石巻魚市場の佐々木茂樹社長は、東日本大震災発生から10年が過ぎた中での決定に「なぜこの時期にというのが正直な感想。あまりにも唐突で政府に対して不信感が強まる」と語る。
「世界にしっかりと安全・安心が証明できて、どの国からも認められてから議論する話だと思う。風評被害の再燃も考えられ、宮城や福島などの水産物が売れなくなる事態が起きると、漁業者の生活に影響する」と懸念を示す。
県漁協谷川支所青年部の前部会長で、個人、青年部合わせると年間50トン前後のホヤを水揚げする渥美政雄さん(43)も「とにかく風評被害が心配。海洋へ流してほしくないというのが本音」と語る。

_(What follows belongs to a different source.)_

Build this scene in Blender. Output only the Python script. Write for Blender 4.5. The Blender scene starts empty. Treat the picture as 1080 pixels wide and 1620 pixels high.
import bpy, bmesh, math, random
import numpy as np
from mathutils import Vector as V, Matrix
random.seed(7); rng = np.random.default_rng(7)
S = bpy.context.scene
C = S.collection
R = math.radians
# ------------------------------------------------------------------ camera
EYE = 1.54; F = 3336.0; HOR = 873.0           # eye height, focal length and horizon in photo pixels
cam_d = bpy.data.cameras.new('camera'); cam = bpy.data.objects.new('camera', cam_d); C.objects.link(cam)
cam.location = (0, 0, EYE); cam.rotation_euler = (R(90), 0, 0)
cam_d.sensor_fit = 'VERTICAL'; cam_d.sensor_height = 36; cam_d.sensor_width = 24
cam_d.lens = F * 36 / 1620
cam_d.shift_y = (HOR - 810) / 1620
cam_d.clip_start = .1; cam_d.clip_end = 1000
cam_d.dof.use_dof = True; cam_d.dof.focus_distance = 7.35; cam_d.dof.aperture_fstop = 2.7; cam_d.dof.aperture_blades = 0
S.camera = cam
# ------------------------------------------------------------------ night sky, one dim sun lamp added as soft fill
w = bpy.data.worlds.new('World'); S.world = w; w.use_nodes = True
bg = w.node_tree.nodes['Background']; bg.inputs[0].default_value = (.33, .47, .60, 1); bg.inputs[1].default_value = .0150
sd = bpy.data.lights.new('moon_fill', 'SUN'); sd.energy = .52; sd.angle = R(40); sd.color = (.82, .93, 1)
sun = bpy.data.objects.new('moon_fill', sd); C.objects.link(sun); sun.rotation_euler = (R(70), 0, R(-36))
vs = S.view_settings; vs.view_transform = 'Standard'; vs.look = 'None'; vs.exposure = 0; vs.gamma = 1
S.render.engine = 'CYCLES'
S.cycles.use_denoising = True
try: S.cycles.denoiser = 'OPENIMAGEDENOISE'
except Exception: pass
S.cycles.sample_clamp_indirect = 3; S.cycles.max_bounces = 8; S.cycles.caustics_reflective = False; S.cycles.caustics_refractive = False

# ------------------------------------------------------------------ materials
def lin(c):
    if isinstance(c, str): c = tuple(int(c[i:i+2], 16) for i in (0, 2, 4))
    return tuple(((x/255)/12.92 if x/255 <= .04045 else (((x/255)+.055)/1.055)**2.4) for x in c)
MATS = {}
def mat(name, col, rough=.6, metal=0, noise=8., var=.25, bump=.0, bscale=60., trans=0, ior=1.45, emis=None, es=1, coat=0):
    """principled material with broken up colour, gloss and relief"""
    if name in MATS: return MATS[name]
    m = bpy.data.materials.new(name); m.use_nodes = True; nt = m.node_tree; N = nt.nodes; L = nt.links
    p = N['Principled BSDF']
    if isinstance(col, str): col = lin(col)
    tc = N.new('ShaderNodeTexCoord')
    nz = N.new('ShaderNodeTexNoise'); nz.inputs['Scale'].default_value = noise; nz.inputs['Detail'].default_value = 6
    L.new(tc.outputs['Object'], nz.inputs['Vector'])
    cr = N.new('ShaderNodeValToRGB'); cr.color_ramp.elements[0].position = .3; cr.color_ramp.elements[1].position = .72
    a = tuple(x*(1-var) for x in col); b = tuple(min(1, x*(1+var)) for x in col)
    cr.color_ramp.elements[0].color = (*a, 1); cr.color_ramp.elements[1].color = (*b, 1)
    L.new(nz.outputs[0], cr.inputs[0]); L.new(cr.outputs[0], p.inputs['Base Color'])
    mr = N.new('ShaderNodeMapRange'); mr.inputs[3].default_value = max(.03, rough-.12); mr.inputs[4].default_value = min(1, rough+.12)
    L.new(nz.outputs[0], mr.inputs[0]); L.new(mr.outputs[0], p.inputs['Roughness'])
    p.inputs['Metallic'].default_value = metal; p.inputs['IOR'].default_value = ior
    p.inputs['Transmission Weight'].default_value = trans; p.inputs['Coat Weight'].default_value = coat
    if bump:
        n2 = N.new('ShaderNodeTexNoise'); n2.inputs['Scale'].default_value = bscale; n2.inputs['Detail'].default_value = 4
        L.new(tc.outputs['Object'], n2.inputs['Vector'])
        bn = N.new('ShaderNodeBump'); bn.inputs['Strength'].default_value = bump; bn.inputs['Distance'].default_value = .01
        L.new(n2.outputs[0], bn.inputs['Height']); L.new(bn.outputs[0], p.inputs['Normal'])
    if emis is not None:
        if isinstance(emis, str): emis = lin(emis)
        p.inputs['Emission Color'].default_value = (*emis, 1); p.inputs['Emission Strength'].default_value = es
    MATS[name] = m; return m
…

3月初旬から始まった今シーズンのホヤ漁。「成育も順調で出来栄えも良い」(渥美さん)と言う。それでも新型コロナが暗い影を落とし、昨年から売れ残り状態が続く。
渥美さんは「こうしたマイナスイメージが先行するようなことが続けば、海で仕事をする後継者はいなくなる」とも付け加えた。
震災前は、県産ホヤの7~8割は韓国で消費されていたが、原発事故の影響でいまだに宮城や福島など8県産の水産物輸入禁止措置の厳しい状況が続く。
今回の決定について、韓国は「絶対に容認できない措置」と表明する一方、輸入禁止措置の拡大を検討するなど反発している。